When it comes to offsite storage, keeping track of backup tapes—where they're stored and which tapes you can reuse—can be challenging for all but the smallest organizations. Is vault management a crucial function for your IT organization? Job- and media-scheduling and reporting tools, including failure alerts, can make the difference between an effective, reliable backup strategy and one that ultimately fails.

Do you need speed? Large data sets, small backup windows, and requirements for rapid restoration of a downed application can easily drive this requirement. Perhaps you require software that supports interleaved backup (i.e., striping one data set over multiple backup devices).

Of course, the proof of a product isn't its backup features but its restore capabilities. Because many applications have a penchant for stashing crucial data in odd places, such as the system registry or Active Directory (AD), backing up application-related files and databases often isn't enough. You can't truly say an application is recoverable unless you can perform a bare-metal restore of it—that is, successfully restore the application and data to a server that has no OS installed and has no remnants of an earlier installation of the application. Several of the products in this Buyer's Guide tout their ability to create bare-metal-restore backups. Given the complexity of installing an OS and application from the original media—a process that often includes multiple software updates, security patches, and server-specific configuration parameters—the ability to do a bare-metal restore can save you time and headaches.

Don't forget the human factor in your backup strategy. For example, I worked for a company whose backup strategy required that we back up all the disk volumes that contained crucial application data and religiously check to make sure that every job finished successfully. Unfortunately, someone changed the location of a data set without including the new volume in the backup procedure. Months later, the new disk drive failed, and 7 years of data disappeared. Fortunately, a data-recovery service was able to spin up the drive long enough to retrieve the data. This example shows that, even with the best backup strategy in place, human error can result in disaster. Try to evaluate your backup strategy with this fact in mind, and look for ways to anticipate and compensate for such errors.

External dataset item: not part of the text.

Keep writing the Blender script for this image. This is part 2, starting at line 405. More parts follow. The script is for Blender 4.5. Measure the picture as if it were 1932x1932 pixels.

The point of a backup-and-restore strategy is having additional copies of crucial data so that you can get an application running after a failure of some kind, so pure data-replication software might also play a part in your recovery strategy. For information about replication products, see the article "Alternative Clustering Solutions," page 37. Whether you need to back up one workstation or an entire enterprise, you're likely to find a product that fits your needs in this Buyer's Guide.